As a 'young gun' who has very deep respect and appreciation of the classics: if CvC, Sun Tzu, Thucydides, Machiavelli or Mao Tse-Tung did not say it then its not worth saying.
I would bet, CvC for example, would argue that technology is little more than an enabler that extends the strategist's understanding of the role of the laws of probability in military combat. It has to be taken into account, but it is not the dominating principle from which we can then argue that everything else, especially friction and fog, can be assumed away as an invalid element in the nature of war and its conduct. It is still humans that fight the wars, and it is still humans who articulate the political objectives which set the war into motion. How they communicate and exploit that objective to a wider audience has changed. How they utilize technology and exploit our so called 'globalized' world has changed. However, wars natural laws of cause (politics) and effect (violence) and the regulating principles that go to make up its objective and subjective character have not changed.

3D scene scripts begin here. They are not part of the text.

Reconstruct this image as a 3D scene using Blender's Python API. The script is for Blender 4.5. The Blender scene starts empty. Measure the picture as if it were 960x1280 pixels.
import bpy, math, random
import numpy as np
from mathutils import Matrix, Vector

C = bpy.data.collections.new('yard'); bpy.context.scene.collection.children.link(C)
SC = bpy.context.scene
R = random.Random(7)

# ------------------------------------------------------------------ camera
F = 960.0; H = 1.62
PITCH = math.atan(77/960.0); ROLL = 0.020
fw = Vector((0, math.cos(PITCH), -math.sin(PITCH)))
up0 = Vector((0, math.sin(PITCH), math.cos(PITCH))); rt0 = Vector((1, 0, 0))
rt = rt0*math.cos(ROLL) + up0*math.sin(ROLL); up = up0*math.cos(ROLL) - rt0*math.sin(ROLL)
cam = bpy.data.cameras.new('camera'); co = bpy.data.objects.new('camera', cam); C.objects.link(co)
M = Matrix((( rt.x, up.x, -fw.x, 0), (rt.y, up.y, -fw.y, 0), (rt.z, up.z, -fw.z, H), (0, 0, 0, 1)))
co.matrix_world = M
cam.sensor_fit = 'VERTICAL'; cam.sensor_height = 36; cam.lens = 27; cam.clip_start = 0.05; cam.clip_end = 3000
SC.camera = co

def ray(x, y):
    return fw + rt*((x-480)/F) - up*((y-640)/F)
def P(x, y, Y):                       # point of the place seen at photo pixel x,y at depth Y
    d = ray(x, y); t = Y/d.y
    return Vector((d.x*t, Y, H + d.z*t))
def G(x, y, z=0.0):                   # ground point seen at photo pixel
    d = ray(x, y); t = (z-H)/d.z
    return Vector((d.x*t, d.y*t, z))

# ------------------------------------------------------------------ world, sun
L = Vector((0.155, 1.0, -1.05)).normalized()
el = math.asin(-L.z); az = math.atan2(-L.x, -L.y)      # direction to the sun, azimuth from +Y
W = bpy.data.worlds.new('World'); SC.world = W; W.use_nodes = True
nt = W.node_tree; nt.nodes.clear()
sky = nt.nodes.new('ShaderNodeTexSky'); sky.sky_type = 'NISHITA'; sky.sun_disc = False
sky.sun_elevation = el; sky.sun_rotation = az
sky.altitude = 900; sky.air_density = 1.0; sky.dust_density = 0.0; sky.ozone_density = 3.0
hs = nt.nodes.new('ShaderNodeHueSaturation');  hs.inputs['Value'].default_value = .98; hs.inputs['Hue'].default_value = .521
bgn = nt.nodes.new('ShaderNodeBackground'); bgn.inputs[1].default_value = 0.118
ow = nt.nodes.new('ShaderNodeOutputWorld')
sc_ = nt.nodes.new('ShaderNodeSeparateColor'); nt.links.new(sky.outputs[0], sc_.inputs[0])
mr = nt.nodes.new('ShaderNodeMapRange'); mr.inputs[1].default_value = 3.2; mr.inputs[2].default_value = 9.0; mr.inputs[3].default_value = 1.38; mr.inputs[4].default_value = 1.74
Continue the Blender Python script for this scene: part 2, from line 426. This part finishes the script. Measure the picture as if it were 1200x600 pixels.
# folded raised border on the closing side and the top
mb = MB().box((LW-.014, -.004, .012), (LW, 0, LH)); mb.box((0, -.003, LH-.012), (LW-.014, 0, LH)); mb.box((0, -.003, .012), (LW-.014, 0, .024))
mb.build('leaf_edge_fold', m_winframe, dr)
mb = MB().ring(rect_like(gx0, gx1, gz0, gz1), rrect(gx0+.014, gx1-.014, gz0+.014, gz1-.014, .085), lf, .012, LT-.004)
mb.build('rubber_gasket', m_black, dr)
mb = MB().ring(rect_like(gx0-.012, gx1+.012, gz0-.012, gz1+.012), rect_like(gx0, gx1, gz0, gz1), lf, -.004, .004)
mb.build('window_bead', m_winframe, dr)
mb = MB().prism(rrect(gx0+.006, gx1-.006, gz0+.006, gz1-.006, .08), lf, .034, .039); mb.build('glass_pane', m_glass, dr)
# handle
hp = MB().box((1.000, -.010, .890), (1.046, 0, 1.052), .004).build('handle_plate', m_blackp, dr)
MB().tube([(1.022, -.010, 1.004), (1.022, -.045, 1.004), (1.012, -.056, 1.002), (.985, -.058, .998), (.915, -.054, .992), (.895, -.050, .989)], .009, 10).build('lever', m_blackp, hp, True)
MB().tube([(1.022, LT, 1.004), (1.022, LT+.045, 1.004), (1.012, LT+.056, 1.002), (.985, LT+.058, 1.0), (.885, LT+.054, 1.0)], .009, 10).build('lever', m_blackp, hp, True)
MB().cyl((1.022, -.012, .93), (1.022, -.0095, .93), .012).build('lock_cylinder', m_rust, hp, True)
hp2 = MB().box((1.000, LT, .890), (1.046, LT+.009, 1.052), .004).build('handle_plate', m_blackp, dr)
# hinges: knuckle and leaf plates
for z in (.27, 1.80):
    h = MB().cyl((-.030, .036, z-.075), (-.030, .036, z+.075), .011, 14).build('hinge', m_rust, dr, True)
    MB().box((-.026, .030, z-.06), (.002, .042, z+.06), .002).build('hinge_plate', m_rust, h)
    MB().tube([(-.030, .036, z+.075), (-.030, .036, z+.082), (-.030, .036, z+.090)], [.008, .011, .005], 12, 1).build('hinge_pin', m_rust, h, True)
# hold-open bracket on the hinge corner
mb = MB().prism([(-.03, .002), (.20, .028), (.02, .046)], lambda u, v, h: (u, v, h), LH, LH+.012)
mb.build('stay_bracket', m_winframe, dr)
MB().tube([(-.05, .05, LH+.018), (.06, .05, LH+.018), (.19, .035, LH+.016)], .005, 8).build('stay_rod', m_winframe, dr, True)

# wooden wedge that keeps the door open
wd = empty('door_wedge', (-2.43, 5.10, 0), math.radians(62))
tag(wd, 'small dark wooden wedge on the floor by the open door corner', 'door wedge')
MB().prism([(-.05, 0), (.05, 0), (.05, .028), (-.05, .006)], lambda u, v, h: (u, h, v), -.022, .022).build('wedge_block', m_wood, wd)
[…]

I am not saying that the various technological innovations and globalization are irrelevant. Far from it, they need to considered within a framework. I would be very confident to argue that all of the 'technological' innovations you have listed can be considered within the framework of what CvC called chance and probability. Technological shifts in warfare and the tools of war are constantly changing how we fight, not why we fight. There is little utility in trying to reinvent the wheel every time a 'buzz concept' comes into being.